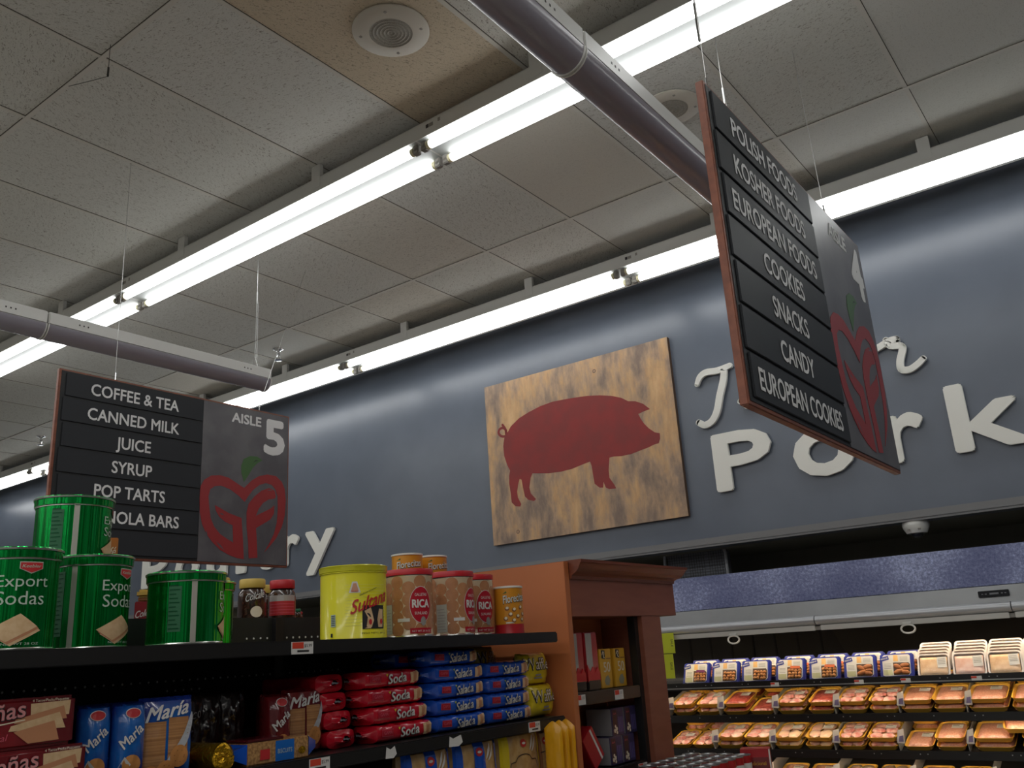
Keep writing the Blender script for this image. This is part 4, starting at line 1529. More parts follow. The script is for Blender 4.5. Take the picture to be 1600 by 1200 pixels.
TOPZ, MIDZ, LOWZ = 1.665, 1.374, 1.062
gshelf(TOPZ, BACKX + 0.012, GX, 2.815, True, ((1.574, 1.646, 'tag'),))
gshelf(MIDZ, BACKX + 0.012, GX + 0.005, 2.820, True, ((1.632, 1.700, 'tag'), (2.590, 2.655, 'tag'), (2.175, 2.240, 'torn'), (1.905, 1.95, 'torn')))
gshelf(LOWZ, BACKX + 0.012, GX + 0.15, 2.84, True)
gshelf(0.20, BACKX + 0.012, GX + 0.12, 2.84, True)
gshelf(1.748, BACKX - 0.44, BACKX - 0.012, 2.815, False)
gpart(MB().box(BACKX - 0.45, GX + 0.10, GY0, GY1, 0.0, 0.16, m_black), 'kick_base')

across = dup(go, (2.0, 0.25, 0), PI, 'black double-sided store shelving across the aisle, behind the photographer')
across.scale = (1.0, 1.0, 1.22)

# --- endcap cabinet
ec = thing('endcap_cabinet', 'orange and cherry wood end cabinet with a moulded cornice', 'cabinet', (-2.45, 3.3, 0))
e_off = Vector((2.45, -3.3, 0))


def epart(mb, name, parent=None):
    mb.v = [tuple(Vector(p) + e_off) for p in mb.v]
    return mb.build(name, parent or ec)


epart(MB().box(-3.0, GX, 2.890, 2.922, 0.0, 1.926, m_orange, 0.001), 'side_panel')
epart(MB().box(-3.0, GX - 0.004, 3.470, 3.640, 0.0, 1.72, m_cherry, 0.001), 'corner_post')
epart(MB().box(-2.14, -2.11, 2.922, 3.470, 0.0, 1.72, m_orange), 'back_panel')
epart(MB().box(-3.0, GX, 2.924, 3.790, 1.720, 1.862, m_cherry, 0.001), 'header')
for ya in (2.923, 3.441):
    st = MB()
    st.box(-1.96, -1.925, ya, ya + 0.028, 0.1, 1.718, m_black)
    epart(st, 'slotted_strip')
prof = [(0.0, 1.860), (0.008, 1.860), (0.010, 1.872), (0.018, 1.878), (0.030, 1.884), (0.042, 1.896), (0.050, 1.911), (0.054, 1.918), (0.058, 1.920), (0.058, 1.931), (0.0, 1.931)]
co = MB()
path = [(-3.0, 2.924, 0, -0.0), (GX, 2.924, 1, -0.0), (GX, 3.78, 1, 1), (-3.0, 3.78, 0, 1)]
V = []
for (px, py, ax, ay) in path[1:]:
    V += [(px + d * ax, py + d * ay, z) for d, z in prof]
n = len(prof)
co.add(V, [[i, n + i, n + i + 1, i + 1] for i in range(n - 1)] + [[n + i, 2 * n + i, 2 * n + i + 1, n + i + 1] for i in range(n - 1)] + [list(range(n))[::-1]], m_cornice)
co.box(-3.0, GX, 2.924, 3.78, 1.918, 1.9305, m_cornice)
epart(co, 'cornice')
for z, tags in ((1.440, ((2.945, 3.005), (3.225, 3.290))), (1.150, ((3.36, 3.43),)), (0.85, ())):
    s = MB()
    s.box(-2.108, -1.935, 2.952, 3.440, z - 0.02, z, m_black, 0.002)
    s.box(-1.937, -1.925, 2.952, 3.440, z - 0.046, z + 0.002, m_black, 0.003)
    so = epart(s, 'shelf')
    for ya, yb in tags:
        tg = MB()
        tg.box(-1.924, -1.922, ya, yb, z - 0.042, z - 0.006, m_tagwhite)
        tg.box(-1.922, -1.9215, ya, ya + (yb - ya) * .5, z - 0.024, z - 0.007, m_tagred)
        tg.text('2/5', frame((-1.9212, ya + (yb - ya) * .72, z - 0.022), (0, 1, 0), (0, 0, 1)), m_ink, 0, 0, h=0.009)
        epart(tg, 'price_tag', so)


# ------------------------------------------------------------------ products on the top shelf
m_greentin = M('green_foil_tin', c(20, 170, 74), 0.20, 0.92, bump=1.0, bscale=3, stretch=(9, 9, 0.10), bdist=0.022)
m_greendark = M('green_print', c(14, 84, 48), 0.30, 0.55)
m_silver = M('tin_silver', c(206, 206, 200), 0.25, 0.9)
m_seam = M('tin_seam', c(196, 192, 182), 0.4, 0.5)
m_palegreen = M('pale_green_print', c(186, 202, 186), 0.45)
m_sidegreen = M('grey_green_print', c(96, 126, 112), 0.45)
m_cracker = M('cracker_print', c(224, 192, 150), 0.5, var=c(214, 178, 134), vscale=60)
m_crackeredge = M('cracker_edge', c(196, 136, 98), 0.5)
m_redbadge = M('red_badge', c(196, 48, 52), 0.4)


def cracker_tin(label, loc, rz, group, R=0.080, H=0.208):
    t = thing('cracker_tin', label, 'cracker tin', loc, rz, group)
    k = H / 0.19
    b = MB()
    b.lathe([(0.0, 0.001), (R, 0.001), (R + .0015, 0.0), (R + .0018, 0.003), (R, 0.005), (R, H - .026)], m_greentin, 56,
            mfun=lambda i: m_silver if i in (1, 2, 3) else m_greentin)
    fs_ = cylmap(R, math.radians(-80), 0.0006)
    b.rect(fs_, -.0065, .0065, 0.005, H - .026, m_seam, 2, 1)
    b.build('body', t)
    l = MB()
    l.lathe([(R, H - .026), (R + .0022, H - .0255), (R + .0022, H - .0235), (R + .0045, H - .022), (R + .0048, H - .007), (R + .0068, H - .006), (R + .0072, H - .002), (R + .0050, H), (0, H - .003)], m_greentin, 56,
            mfun=lambda i: m_silver if i in (1, 2, 5) else m_greentin)
    l.build('lid', t)
    p = MB()
    f1, f2 = cylmap(R, 0, .0014), cylmap(R, 0, .0022)
    p.text('Export', f1, m_palegreen, 0, 0, box=(-.050, .050, .108 * k, .137 * k))
    p.text('Sodas', f1, m_palegreen, 0, 0, box=(-.048, .044, .082 * k, .107 * k))
    bd = [(-.008, .160), (.034, .160), (.034, .149), (.013, .141), (-.008, .149)]
    p.poly([(a * 1.08 - .001, ((b_ - .151) * 1.2 + .151) * k) for a, b_ in bd], f1, 0.0002, m_palegreen, sub=.008)
    p.poly([(a, b_ * k) for a, b_ in bd], f2, 0.0002, m_redbadge, sub=.008)
    p.text('Keebler', cylmap(R, 0, .0030), m_palegreen, .013, .1505 * k, h=.0065, wid=.036, shear=.25)
    for q in range(3):
        dz = .004 * q
        dx = .004 * q
        p.poly([(-.058 + dx, .040 - dz * 1.2), (.000 + dx, .072 - dz), (.034 + dx, .046 - dz), (-.022 + dx, .016 - dz)], cylmap(R, 0, .0024 - .0004 * q), 0.0002, m_cracker if q != 1 else m_crackeredge, sub=.009)
    p.text('NET WT 28 OZ', f1, m_palegreen, .005, .010, h=.0045, wid=.07)
    p.build('front_print', t)
    q = MB()
    g0, g1 = cylmap(R, math.radians(-108), .0008), cylmap(R, math.radians(-108), .0016)
    q.rect(g0, -.015, .015, .030, H - .036, M('dull_green_print', c(54, 112, 78), 0.4, 0.3), 5, 1)
    for i in range(14):
        q.rect(g1, -.013, .011 - .004 * (i % 3), .036 + .0100 * i, .0385 + .0100 * i, m_greendark, 3, 1)
    q.build('nutrition_print', t)
    return t


# tins on the black top shelf; rotation turns the printed front away from the aisle
def aim(x, y, off=0.0):
    """rotation that turns a printed front (+x) towards the middle of the aisle mouth, plus off"""
    return math.atan2(-y, -x) + math.radians(off)


ct = cracker_tin('green cracker tin at the picture edge, front lettering Export Sodas in full view', (-1.998, 0.914, TOPZ + 0.001), aim(-2, .93, 9), 'green cracker tins')
dup(ct, (-2.050, 1.112, TOPZ + 0.001), aim(-2.05, 1.128, 50), 'green cracker tin on the shelf with its lettering cut off, under the stacked tin')
dup(ct, (-2.228, 1.200, TOPZ + 0.001), 2.0, 'green cracker tin hidden at the back of the shelf, carrying the stacked tin')
short = cracker_tin('green cracker tin stacked on top of two other green tins', (-2.265, 1.163, TOPZ + 0.210), aim(-2.26, 1.185, 84), 'green cracker tins', R=.0895, H=.172)
dup(short, (-1.995, 1.322, TOPZ + 0.001), aim(-1.995, 1.318, 92), 'green cracker tin with a silver seam standing alone on the shelf beside the dark jars')
dup(short, (-2.200, 1.500, TOPZ + 0.001), aim(-2.2, 1.5, 190), 'green cracker tin mostly hidden behind the tin with the silver seam')

m_yellowtin = M('yellow_tin', c(232, 224, 48), 0.25, coat=0.5)
m_yellowlid = M('yellow_lid', c(214, 210, 50), 0.25, 0.2, coat=0.4)
m_yellowline = M('pale_yellow_line', c(226, 222, 120), 0.4)


def yellow_tin(loc, rz):
    R, H = 0.0977, 0.209
    t = thing('yellow_cookie_tin', 'big yellow tin with red slanted lettering on the top shelf', 'cookie tin', loc, rz)
    MB().lathe([(0, .001), (R, .001), (R + .001, 0), (R + .001, .003), (R, .005), (R, H - .022)], m_yellowtin, 56).build('body', t)
    MB().lathe([(R, H - .022), (R + .003, H - .021), (R + .0015, H - .019), (R + .0035, H - .017), (R + .004, H - .004), (R + .005, H - .002), (R + .003, H), (0, H - .003)], m_yellowlid, 56).build('lid', t)
    p = MB()
    f0, f1, f2, f3 = [cylmap(R, 0, e) for e in (.0007, .0013, .0020, .0028)]
    for i in range(14):
        p.rect(f0, -.055, .078, .036 + i * .0088, .0368 + i * .0088, m_yellowline, 10, 1)
    p.rect(f1, -.006, .072, .026, .092, m_ink, 10, 1)
    for pts in ([(.000, .076), (.020, .086), (.030, .050), (.022, .030), (.006, .032), (.010, .058)], [(.042, .052), (.050, .082), (.066, .080), (.064, .030), (.046, .030)], [(.006, .030), (.020, .034), (.020, .027), (.000, .027)]):
        p.poly(pts, f2, .0002, m_cracker)
    for a, b_ in ((.018, .045), (.058, .046)):
        p.disc(f3, a, b_, .005, .008, m_redbadge, 12, 1)
    sl = .32
    fsl = lambda u, v, w=0.0: f3(u, v + sl * (u + .04), w)
    p.text('Sultana', fsl, m_redbadge, 0, 0, box=(-.040, .082, .066, .104), shear=.3, bold=.02)
    p.text('Galletas Cracker', lambda u, v, w=0.0: f1(u, v + .4 * u, w), m_ink, .014, .124, h=.005, wid=.055, shear=.2)
    p.poly([(-.044, .128), (-.010, .128), (-.020, .160), (-.034, .160)], f1, .0002, m_tagwhite)
    p.poly([(-.038, .132), (-.016, .132), (-.023, .155), (-.031, .155)], f2, .0002, M('tin_badge_tan', c(206, 150, 120), 0.5))
    p.text('MILAN', f3, m_redbadge, -.027, .130, h=.004, wid=.018)
    p.text('PESO NETO 907 g', f1, m_ink, .035, .012, h=.0042, wid=.085)
    p.rect(f1, -.100, -.084, .036, .070, m_palegreen, 3, 1)
    for i in range(6):
        p.rect(f2, -.098, -.086, .040 + i * .005, .042 + i * .005, m_ink, 2, 1)
    p.rect(f1, -.101, -.094, .008, .018, m_ink, 2, 1)
    p.build('front_print', t)


yellow_tin((-2.003, 1.893, TOPZ + 0.001), aim(-2.0, 1.893, 18))

m_biscuit = M('biscuit_print', c(190, 134, 92), 0.35, var=c(180, 124, 84), vscale=40, coat=0.4)
m_biscuitgap = M('biscuit_gap', c(224, 202, 168), 0.35, coat=0.4)
m_redlid = M('red_lid', c(186, 34, 44), 0.35)
m_ricared = M('cookie_red', c(182, 24, 44), 0.35)
m_pinkprint = M('pink_print', c(214, 92, 110), 0.4)


def rica_tin(label, loc, rz):
    R, H = 0.0735, 0.207
    t = thing('biscuit_canister', label, 'biscuit canister', loc, rz, 'red-lidded biscuit canisters')
    MB().lathe([(0, .001), (R, .001), (R + .0012, 0), (R + .0012, .004), (R, .006), (R, H - .022), (R + .0015, H - .020), (R, H - .018)], m_biscuitgap, 44,
               mfun=lambda i: m_silver if i in (1, 2, 3, 5, 6) else m_biscuitgap).build('body', t)
    MB().lathe([(R, H - .018), (R + .0032, H - .018), (R + .0036, H - .003), (R + .002, H), (0, H - .002)], m_redlid, 44).build('lid', t)
    p = MB()
    f0, f1, f2, f3 = [cylmap(R, 0, e) for e in (.0007, .0014, .0022, .0030)]
    n = 12
    wv = 2 * PI * R / n
    for i in range(n):
        for j in range(6):
            zc = .022 + .036 * j + (.018 if i % 2 else 0)
            if zc + .018 > H - .016:
                continue
            p.disc(f0, i * wv, zc, wv * .555, .0197, m_biscuit, 18, 2, w=.0002 * (i % 2))
    p.disc(f1, 0, .096, .037, .056, m_tagwhite, 36, 5)
    p.disc(f2, 0, .096, .0355, .054, m_ricared, 36, 5)
    p.text('RICA', f3, m_tagwhite, 0, 0, box=(-.029, .029, .086, .112), bold=.05)
    p.text('GALLETAS', f3, m_tagwhite, 0, .122, h=.0085, wid=.040)
    p.text('SUNLAND', f3, m_tagwhite, 0, .066, h=.0085, wid=.042)
    p.disc(f3, .006, .046, .009, .014, m_grey_socket, 16, 2)
    p.rect(f1, -.036, .040, .010, .026, m_ricared, 9, 1)
    p.text('NET WT 28.16 OZ', f2, m_tagwhite, .002, .014, h=.0055, wid=.064)
    fb = cylmap(R, -1.55, .0016)
    p.rect(fb, -.02, .018, .012, .100, M('pale_panel', c(186, 190, 178), 0.4), 5, 1)
    for i in range(8):
        p.rect(cylmap(R, -1.55, .0022), -.016, .014 - .004 * (i % 2), .020 + .009 * i, .0215 + .009 * i, m_grey_socket, 3, 1)
    fb2 = cylmap(R, -1.15, .0016)
    p.rect(fb2, .010, .048, .046, .056, m_tagwhite, 5, 1)
    fb3 = cylmap(R, 1.6, .0016)
    for i in range(3):
        p.rect(fb3, -.018, .018, .030 + .016 * i, .042 + .016 * i, m_pinkprint, 5, 1)
    p.build('front_print', t)
    return t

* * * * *

REQUIREMENT: Please restate the material above line by line, exactly, beginning at its first line and ending with the line that contains "across.scale = (1.0, 1.0, 1.22)", without any pictures.

EXERCISE OUTPUT:
Keep writing the Blender script for this image. This is part 4, starting at line 1529. More parts follow. The script is for Blender 4.5. Take the picture to be 1600 by 1200 pixels.
TOPZ, MIDZ, LOWZ = 1.665, 1.374, 1.062
gshelf(TOPZ, BACKX + 0.012, GX, 2.815, True, ((1.574, 1.646, 'tag'),))
gshelf(MIDZ, BACKX + 0.012, GX + 0.005, 2.820, True, ((1.632, 1.700, 'tag'), (2.590, 2.655, 'tag'), (2.175, 2.240, 'torn'), (1.905, 1.95, 'torn')))
gshelf(LOWZ, BACKX + 0.012, GX + 0.15, 2.84, True)
gshelf(0.20, BACKX + 0.012, GX + 0.12, 2.84, True)
gshelf(1.748, BACKX - 0.44, BACKX - 0.012, 2.815, False)
gpart(MB().box(BACKX - 0.45, GX + 0.10, GY0, GY1, 0.0, 0.16, m_black), 'kick_base')

across = dup(go, (2.0, 0.25, 0), PI, 'black double-sided store shelving across the aisle, behind the photographer')
across.scale = (1.0, 1.0, 1.22)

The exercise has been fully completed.